**Written exercise**
Copy the lines holding the word "that", all of them.
/---
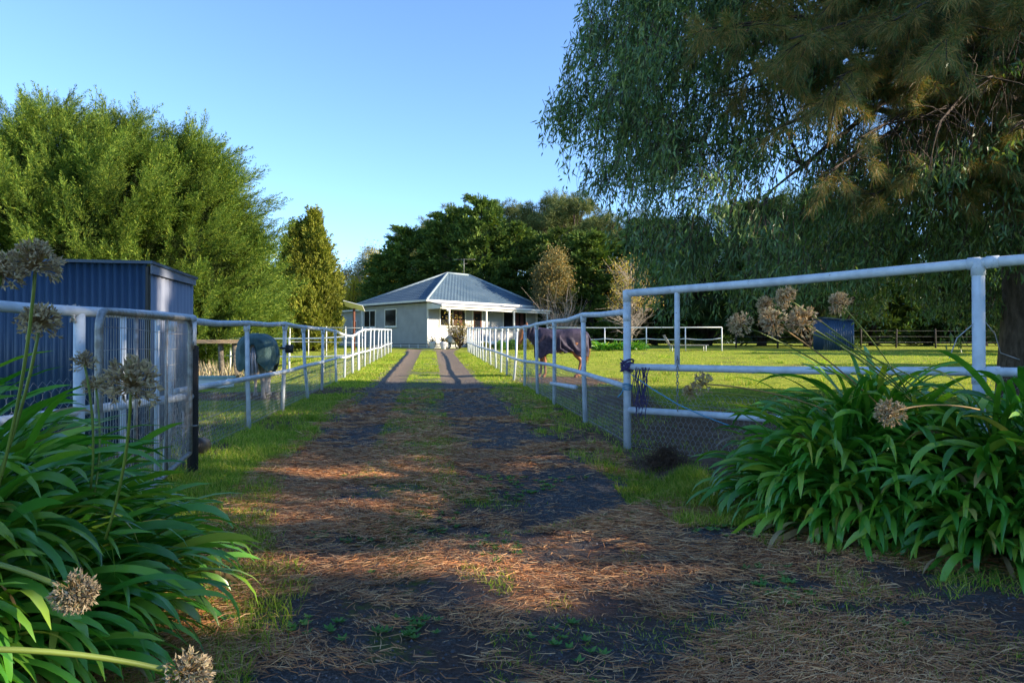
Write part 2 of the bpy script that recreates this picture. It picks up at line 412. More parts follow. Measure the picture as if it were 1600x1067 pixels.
def keep(P, extra=0.02):
    """mask of points that do not stand in one of the sunbeams"""
    P = np.asarray(P, float); ok = np.ones(len(P), bool)
    for q, r in BEAMS:
        d = P - q; t = d @ S
        dist = np.linalg.norm(d - t[:, None] * S, axis=1)
        ok &= ~((t > .35) & (dist < r + extra))
    return ok

# ------------------------------------------------------------------ ground and drive
def axis_pts(lo, hi, near, fine, grow):
    a = [near]; s = fine
    while a[-1] < hi: a.append(a[-1] + s); s *= grow
    b = [near]; s = fine
    while b[-1] > lo: b.append(b[-1] - s); s *= grow
    return np.array(sorted(set(b[1:] + a)))
gx = axis_pts(-900, 900, 0, .07, 1.035); gy = axis_pts(-60, 1500, 3, .07, 1.028)
GX, GY = np.meshgrid(gx, gy)
GZ = ground(GX, GY)
v = np.stack([GX, GY, GZ], -1).reshape(-1, 3); nx = len(gx); ny = len(gy)
i = np.arange(ny - 1)[:, None] * nx; j = np.arange(nx - 1)[None]
f = np.stack([i + j, i + j + 1, i + nx + j + 1, i + nx + j], -1).reshape(-1, 4)
tag(mesh_obj('ground', v, f, M['ground']), kind='structure')

YK = [-4, 2, 3.6, 4.3, 4.9, 5.6, 6.3, 7.2, 9, 14, 20, 30, 44, 50]
UL = [-.6, -.75, -.82, -.98, -1.15, -1.25, -1.38, -1.45, -1.42, -1.36, -1.4, -1.45, -1.5, -1.7]
UR = [9., 6., 3.1, 2.3, 1.85, 1.82, 1.75, 1.45, 1.30, 1.26, 1.22, 1.25, 1.3, 1.9]
def edges(y): return np.interp(y, YK, UL), np.interp(y, YK, UR)
yy = np.concatenate([np.arange(-4, 9, .05), np.arange(9, 20, .1), np.arange(20, 49, .25)])
tt = np.linspace(0, 1, 70)
Lc, Rc = edges(yy)
Lc = Lc + (vnoise(yy, yy * 0, .35, 2) - .5) * .28 + (vnoise(yy, yy * 0, .12, 5) - .5) * .1
Rc = Rc + (vnoise(yy, yy * 0, .35, 8) - .5) * .28 + (vnoise(yy, yy * 0, .12, 9) - .5) * .1
U = Lc[:, None] + (Rc - Lc)[:, None] * tt[None]
DX = U - .1087 * yy[:, None]; DY = np.broadcast_to(yy[:, None], DX.shape)
edge = np.minimum(tt, 1 - tt)[None] * (Rc - Lc)[:, None]
DZ = ground(DX, DY) + .014 + (vnoise(DX, DY, .05, 3) - .5) * .006
v = np.stack([DX, DY, DZ], -1).reshape(-1, 3); nx = 70; ny = len(yy)
i = np.arange(ny - 1)[:, None] * nx; j = np.arange(nx - 1)[None]
f = np.stack([i + j, i + j + 1, i + nx + j + 1, i + nx + j], -1).reshape(-1, 4)
tag(mesh_obj('driveway', v, f, M['drive']), kind='structure')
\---
**Result below**
Write part 2 of the bpy script that recreates this picture. It picks up at line 412. More parts follow. Measure the picture as if it were 1600x1067 pixels.
    """mask of points that do not stand in one of the sunbeams"""